Omit every picture and return the rest of the data unaltered.
[BEGIN]
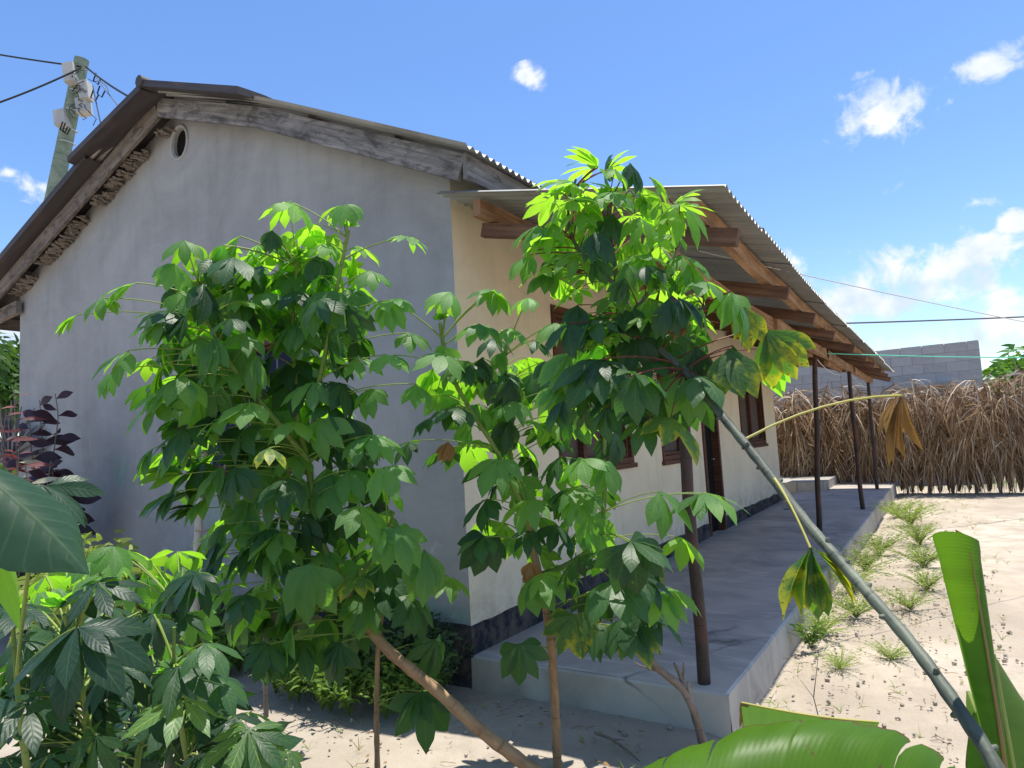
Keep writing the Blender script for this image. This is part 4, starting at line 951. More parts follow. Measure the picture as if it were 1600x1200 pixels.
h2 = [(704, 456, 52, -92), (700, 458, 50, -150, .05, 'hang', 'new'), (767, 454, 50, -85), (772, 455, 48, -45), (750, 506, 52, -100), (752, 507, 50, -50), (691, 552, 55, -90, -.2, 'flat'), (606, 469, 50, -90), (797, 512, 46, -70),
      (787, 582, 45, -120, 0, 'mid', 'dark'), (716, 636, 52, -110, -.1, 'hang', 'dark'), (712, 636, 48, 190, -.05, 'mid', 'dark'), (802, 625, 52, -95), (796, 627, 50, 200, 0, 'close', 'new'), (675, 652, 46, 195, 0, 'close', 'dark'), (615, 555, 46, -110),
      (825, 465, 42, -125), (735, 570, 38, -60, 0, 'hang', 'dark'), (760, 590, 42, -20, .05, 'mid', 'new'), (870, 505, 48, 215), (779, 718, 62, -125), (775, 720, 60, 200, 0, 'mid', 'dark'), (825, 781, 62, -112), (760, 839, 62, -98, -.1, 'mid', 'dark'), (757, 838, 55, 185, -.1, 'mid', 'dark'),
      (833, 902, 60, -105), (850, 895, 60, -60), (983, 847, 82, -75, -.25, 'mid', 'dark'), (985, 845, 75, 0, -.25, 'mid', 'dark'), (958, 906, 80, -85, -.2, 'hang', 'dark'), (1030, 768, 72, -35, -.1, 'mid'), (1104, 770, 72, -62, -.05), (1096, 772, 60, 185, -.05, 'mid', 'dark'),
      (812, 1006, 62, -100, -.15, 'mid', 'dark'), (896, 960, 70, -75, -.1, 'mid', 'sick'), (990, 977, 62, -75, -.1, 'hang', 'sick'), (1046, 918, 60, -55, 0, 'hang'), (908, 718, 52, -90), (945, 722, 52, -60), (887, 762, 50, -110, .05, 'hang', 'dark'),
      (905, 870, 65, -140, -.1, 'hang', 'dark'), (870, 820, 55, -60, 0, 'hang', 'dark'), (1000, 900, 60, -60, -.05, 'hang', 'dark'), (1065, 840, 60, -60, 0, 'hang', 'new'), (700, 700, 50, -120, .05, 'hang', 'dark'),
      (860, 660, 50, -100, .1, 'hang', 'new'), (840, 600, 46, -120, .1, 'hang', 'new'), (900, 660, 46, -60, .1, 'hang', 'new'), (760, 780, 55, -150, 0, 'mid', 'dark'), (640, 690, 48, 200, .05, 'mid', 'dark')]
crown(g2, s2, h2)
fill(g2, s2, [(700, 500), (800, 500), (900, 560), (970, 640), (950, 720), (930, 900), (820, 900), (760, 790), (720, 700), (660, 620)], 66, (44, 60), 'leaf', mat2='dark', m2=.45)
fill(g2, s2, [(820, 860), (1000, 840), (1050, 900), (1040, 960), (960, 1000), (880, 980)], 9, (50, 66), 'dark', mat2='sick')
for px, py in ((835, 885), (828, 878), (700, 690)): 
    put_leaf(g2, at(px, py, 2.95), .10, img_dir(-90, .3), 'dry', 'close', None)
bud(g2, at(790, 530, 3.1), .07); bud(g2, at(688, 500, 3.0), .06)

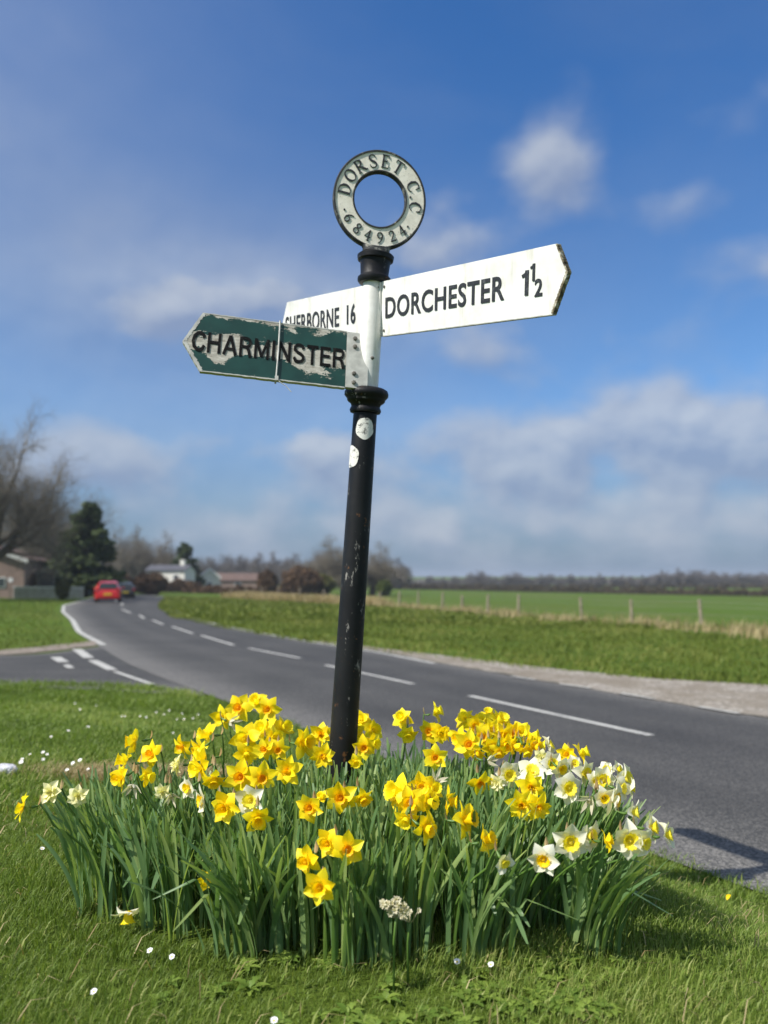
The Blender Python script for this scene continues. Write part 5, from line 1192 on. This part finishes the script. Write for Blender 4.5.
[END]
§ **Finished answer**
Keep writing the Blender script for this image. This is part 4, starting at line 951. More parts follow. Measure the picture as if it were 1600x1200 pixels.
h2 = [(704, 456, 52, -92), (700, 458, 50, -150, .05, 'hang', 'new'), (767, 454, 50, -85), (772, 455, 48, -45), (750, 506, 52, -100), (752, 507, 50, -50), (691, 552, 55, -90, -.2, 'flat'), (606, 469, 50, -90), (797, 512, 46, -70),
      (787, 582, 45, -120, 0, 'mid', 'dark'), (716, 636, 52, -110, -.1, 'hang', 'dark'), (712, 636, 48, 190, -.05, 'mid', 'dark'), (802, 625, 52, -95), (796, 627, 50, 200, 0, 'close', 'new'), (675, 652, 46, 195, 0, 'close', 'dark'), (615, 555, 46, -110),
      (825, 465, 42, -125), (735, 570, 38, -60, 0, 'hang', 'dark'), (760, 590, 42, -20, .05, 'mid', 'new'), (870, 505, 48, 215), (779, 718, 62, -125), (775, 720, 60, 200, 0, 'mid', 'dark'), (825, 781, 62, -112), (760, 839, 62, -98, -.1, 'mid', 'dark'), (757, 838, 55, 185, -.1, 'mid', 'dark'),
      (833, 902, 60, -105), (850, 895, 60, -60), (983, 847, 82, -75, -.25, 'mid', 'dark'), (985, 845, 75, 0, -.25, 'mid', 'dark'), (958, 906, 80, -85, -.2, 'hang', 'dark'), (1030, 768, 72, -35, -.1, 'mid'), (1104, 770, 72, -62, -.05), (1096, 772, 60, 185, -.05, 'mid', 'dark'),
      (812, 1006, 62, -100, -.15, 'mid', 'dark'), (896, 960, 70, -75, -.1, 'mid', 'sick'), (990, 977, 62, -75, -.1, 'hang', 'sick'), (1046, 918, 60, -55, 0, 'hang'), (908, 718, 52, -90), (945, 722, 52, -60), (887, 762, 50, -110, .05, 'hang', 'dark'),
      (905, 870, 65, -140, -.1, 'hang', 'dark'), (870, 820, 55, -60, 0, 'hang', 'dark'), (1000, 900, 60, -60, -.05, 'hang', 'dark'), (1065, 840, 60, -60, 0, 'hang', 'new'), (700, 700, 50, -120, .05, 'hang', 'dark'),
      (860, 660, 50, -100, .1, 'hang', 'new'), (840, 600, 46, -120, .1, 'hang', 'new'), (900, 660, 46, -60, .1, 'hang', 'new'), (760, 780, 55, -150, 0, 'mid', 'dark'), (640, 690, 48, 200, .05, 'mid', 'dark')]
crown(g2, s2, h2)
fill(g2, s2, [(700, 500), (800, 500), (900, 560), (970, 640), (950, 720), (930, 900), (820, 900), (760, 790), (720, 700), (660, 620)], 66, (44, 60), 'leaf', mat2='dark', m2=.45)
fill(g2, s2, [(820, 860), (1000, 840), (1050, 900), (1040, 960), (960, 1000), (880, 980)], 9, (50, 66), 'dark', mat2='sick')
for px, py in ((835, 885), (828, 878), (700, 690)): 
    put_leaf(g2, at(px, py, 2.95), .10, img_dir(-90, .3), 'dry', 'close', None)
bud(g2, at(790, 530, 3.1), .07); bud(g2, at(688, 500, 3.0), .06)

The Blender Python script for this scene continues. Write part 5, from line 1192 on. This part finishes the script. Write for Blender 4.5.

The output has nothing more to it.